Essere ottimisti per il risultato altrui non è necessario, forse è perfino illusorio. Noi viviamo in condizioni diverse, i paragoni non reggono adeguatamente ora come ora. Eccitarci per una lotta altrui, senza dar seguito in loco alla nostra voglia di cambiamento non basta. L’ottimismo ci potrà galvanizzare un po’, ma alla lunga ci fa perdere di vista gli obiettivi, errore che non ci si può permettere in questa fase. L’ottimismo fa vedere soltanto quello che c’è, non quello che manca. La Sardegna versa in condizioni pessime, è amministrata da far schifo, per cosa dovremmo essere ottimisti?
Questo ovviamente non significa essere dei fatalisti che invocano il meteorite. C’è da lavorare duramente, ed è un lavoro enorme che va fatto in mezzo alle persone che abitano questo posto. Non in Catalogna, ma in Sardegna. Ispiriamoci magari, prendiamo spunto, copiamo pure, ma facciamolo entro i confini delle nostre necessità, delle impellenze che riguardano le scelte politiche in Sardegna.
Ho letto perfino che qualche italiano potrebbe essere ottimista perché la disconnessione catalana indebolirebbe la Spagna, favorendo l’Italia in un non meglio precisato scacchiere politico mediterraneo (!?). Difendiamoci da questi ragionamenti ottocenteschi di destra, perché non portano a niente di buono, soprattutto a noi che la (geo)politica la subiamo sulla nostra pelle ogni qualvolta un porto si riempie di mezzi militari, (vedasi Arbatax nei giorni scorsi) addirittura in assenza di referendum indipendentisti.

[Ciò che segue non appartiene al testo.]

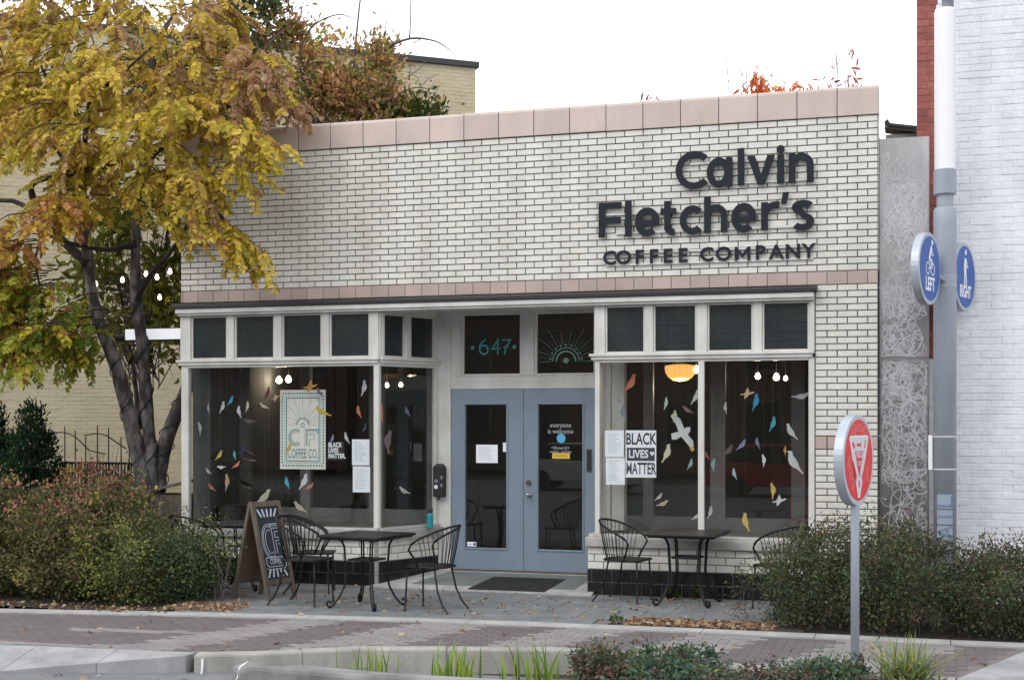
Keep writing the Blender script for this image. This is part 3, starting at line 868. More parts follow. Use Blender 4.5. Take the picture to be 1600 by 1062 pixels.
# ================================================================== SIGN
sgn = thing('shop_sign', 'raised charcoal lettering naming the coffee company on the upper brick wall', 'sign', (-1.9, -.02, 4.4))
SF = XZ(-.012)
def letter(mb, nm='letter'): return part(nm, mb, M['sign'], sgn)
W_ = .074
def L_C(x0, x1, z0, z1, w, a=43):
    ry = (z1-z0-w)/2; rx = ry*.98; cx = x0+w/2+rx
    return MB().stroke(arc(cx, (z0+z1)/2, rx, ry, a, 360-a, 36), w, SF, .03, .055)
letter(L_C(-2.206, -1.867, 4.610, 5.038, W_))
xh0, xh1 = 4.622, 4.945
m_ = MB(); r_ = (.27-W_)/2
m_.stroke(arc(-1.85+W_/2+.093, (xh0+xh1)/2-.002, .098, (xh1-xh0+.012-W_)/2, 0, 360, 32)[:-1], W_, SF, .03, .055, closed=True); m_.stroke([(-1.603, xh0-.002), (-1.603, xh1)], W_, SF, .0285, .0565)
letter(m_)
letter(MB().stroke([(-1.4725, 4.625), (-1.4725, 5.038)], W_, SF, .03, .055))
letter(MB().prism([(-1.402, xh1), (-1.319, xh1), (-1.2505, xh0+.115), (-1.182, xh1), (-1.099, xh1), (-1.211, xh0), (-1.290, xh0)], SF, .03, .055))
m_ = MB().stroke([(-1.037, xh0), (-1.037, xh1)], W_, SF, .03, .055)
m_.prism([(-1.037+.044*math.cos(i*math.pi/10), 5.003+.044*math.sin(i*math.pi/10)) for i in range(20)], SF, .03, .055)
letter(m_)
def arch(x0, x1, z0, z1, stem=None):
    m = MB().stroke([(x0+W_/2, z0), (x0+W_/2, stem or z1)], W_, SF, .0285, .0565)
    rx = (x1-x0-W_)/2; cx = (x0+x1)/2
    m.stroke([(x1-W_/2, z0)]+arc(cx, z1-W_/2-rx*1.05, rx, rx*1.05, 0, 180, 18)+[(x0+W_/2, z1-.2)], W_, SF, .03, .055)
    return m
letter(arch(-.951, -.679, xh0, xh1+.004))
# second line
F0, F1, g1 = 4.105, 4.505, 4.428
m_ = MB().stroke([(-3.098+W_/2, F0), (-3.098+W_/2, F1)], W_, SF, .0285, .0565); m_.stroke([(-3.07, F1-W_/2), (-2.831, F1-W_/2)], W_, SF, .03, .055); m_.stroke([(-3.07, 4.298), (-2.84, 4.298)], W_, SF, .0315, .054)
letter(m_)
letter(MB().stroke([(-2.7515, F0), (-2.7515, F1+.005)], W_, SF, .03, .055))
def L_e(x0, x1):
    rx = (x1-x0-W_)/2; cx = (x0+x1)/2; cz = (4.100+g1)/2; ry = (g1-4.100-W_)/2
    m = MB().stroke(arc(cx, cz, rx, ry, -8, 312, 34), W_, SF, .03, .055)
    m.stroke([(cx-rx, cz-.012), (cx+rx+W_*.45, cz-.012)], W_*.86, SF, .0285, .0565)
    return m
letter(L_e(-2.674, -2.392))
m_ = MB().stroke([(-2.30, 4.49), (-2.30, 4.19)]+arc(-2.235, 4.19, .065, .052, 180, 285, 10), W_, SF, .03, .055); m_.stroke([(-2.378, 4.375), (-2.2, 4.375)], W_*.86, SF, .0285, .0565)
letter(m_)
m_ = MB().stroke(arc(-2.157+W_/2+.105, (4.100+g1)/2, .108, (g1-4.100-W_)/2, 45, 315, 30), W_, SF, .03, .055)
letter(m_)
letter(arch(-1.884, -1.623, F0+.006, g1, stem=4.515))
letter(L_e(-1.581, -1.302))
m_ = MB().stroke([(-1.25+W_/2, F0+.01), (-1.25+W_/2, g1-.004)], W_, SF, .0285, .0565); m_.stroke(arc(-1.085, 4.29, .128, .102, 180, 74, 14), W_, SF, .03, .055)
letter(m_)
letter(MB().prism([(-1.036, 4.395), (-.975, 4.395), (-.943, 4.525), (-1.010, 4.525)], SF, .03, .055))
sx, sw = -.796, .083
m_ = MB().stroke(arc(sx+.003, 4.350, .083, .045, 22, 90, 8)+arc(sx, 4.350, .083, .045, 90, 250, 16)[1:]+arc(sx, 4.192, .086, .062, 75, -90, 16)+arc(sx-.003, 4.185, .088, .055, -90, -152, 8)[1:], W_*.97, SF, .03, .055)
letter(m_)
# COFFEE COMPANY : one letter each, spaced to the measured line
cc = [('C', -2.975), ('O', -2.81), ('F', -2.628), ('F', -2.462), ('E', -2.30), ('E', -2.128), ('C', -1.858), ('O', -1.668), ('M', -1.458), ('P', -1.262), ('A', -1.085), ('N', -.905), ('Y', -.735)]
for ch_, x_ in cc:
    if ch_ == 'M':
        m_ = MB(); a_, b_, z0_, z1_, w_s = x_-.085, x_+.085, 3.790, 3.944, .029
        m_.stroke([(a_+.0145, z0_), (a_+.0145, z1_)], w_s, SF, .02, .04); m_.stroke([(b_-.0145, z0_), (b_-.0145, z1_)], w_s, SF, .02, .04)
        m_.stroke([(a_+.016, z1_-.012), (x_, z0_+.05), (b_-.016, z1_-.012)], w_s, SF, .0215, .0415)
        letter(m_, 'small_letter'); continue
    letter(text_mb(ch_, .215, lambda u, v, d, x_=x_: (x_+u*1.05, -.012-d, 3.865+v), .02, .04, bold=.0055), 'small_letter')
rl = MB()
for z_, a, b in ((4.90, -2.05, -.70), (4.66, -1.9, -.70), (4.37, -3.05, -.70), (4.15, -2.9, -.70), (3.925, -3.02, -.69), (3.79, -3.02, -.69)): rl.box(a, b, -.028, -.004, z_-.011, z_+.011)
part('mounting_rail', rl, M['rail'], sgn)


# ================================================================== NEIGHBOURS
# white-painted brick building on the right, with a raw red corner
wb = thing('white_brick_building', 'tall white painted brick building with a red brick corner at the right edge', 'building', (2.5, .6, 0))
WY = .6
part('wall', MB().box(.405, 9.0, WY+.0055, WY+8, -.05, 9.0), M['whitepaint'], wb)
part('red_corner_backing', MB().box(.401, .625, WY+.0040, WY+.0052, 2.70, 8.99), M['redmortar'], wb)
CH, CW = .0775, .225
wi, ri = [], []
for r_ in range(115):
    z = -.02+(r_+.5)*CH
    off = 0 if r_ % 2 else CW/2
    edge = .615 if z > 2.72 else .404
    edge += rng.uniform(-.02, .02) if z > 2.72 else 0
    x = edge
    e = [x]; x = .404+off+math.ceil((edge-.404-off+.05)/CW)*CW
    while x < 2.9: e.append(x); x += CW
    for a, b in zip(e, e[1:]):
        if b-a > .04: wi.append(((a+b)/2, WY, z, b-a-.003, CH-.004))
    if z > 2.72:
        e2 = [.402, .402+off if off else .402+.14, edge-.004]
        e2 = sorted(set(v for v in e2 if v < edge))
        for a, b in zip(e2, e2[1:]):
            if b-a > .03: ri.append(((a+b)/2, WY, z, b-a-.005, CH-.006))
lay_bricks(wb, wi, M['whitepaint'], 'brick', 300, wobble=.0025, ch=.004)
lay_bricks(wb, ri, M['redbrick'], 'red_brick', 120, wobble=.003, ch=.004)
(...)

Impariamo anche a indignarci per noi stessi, per i colpi che subiamo. La repressione vista in Catalogna, con manganelli insanguinati e proiettili di gomma, non è un’esclusiva degli indipendentisti e democratici catalani. Picchiano pure noi, Sardi che osano manifestare contro le aziende che si arricchiscono facendo esplodere innocenti. Reprimono chi alza la testa contro le esercitazioni militari in una terra abbattuta. Ci colpiscono, con il complice silenzio di chi dovrebbe innanzitutto difendere il popolo sardo, nelle scuole, nelle università, nei luoghi di condivisione. Mica siamo esenti da questo trattamento, solo che troppo spesso immense fette di “democratici” della Sardegna sembrano non vedere quando il bastone colpisce vicino. Che siano distratti dalla carota?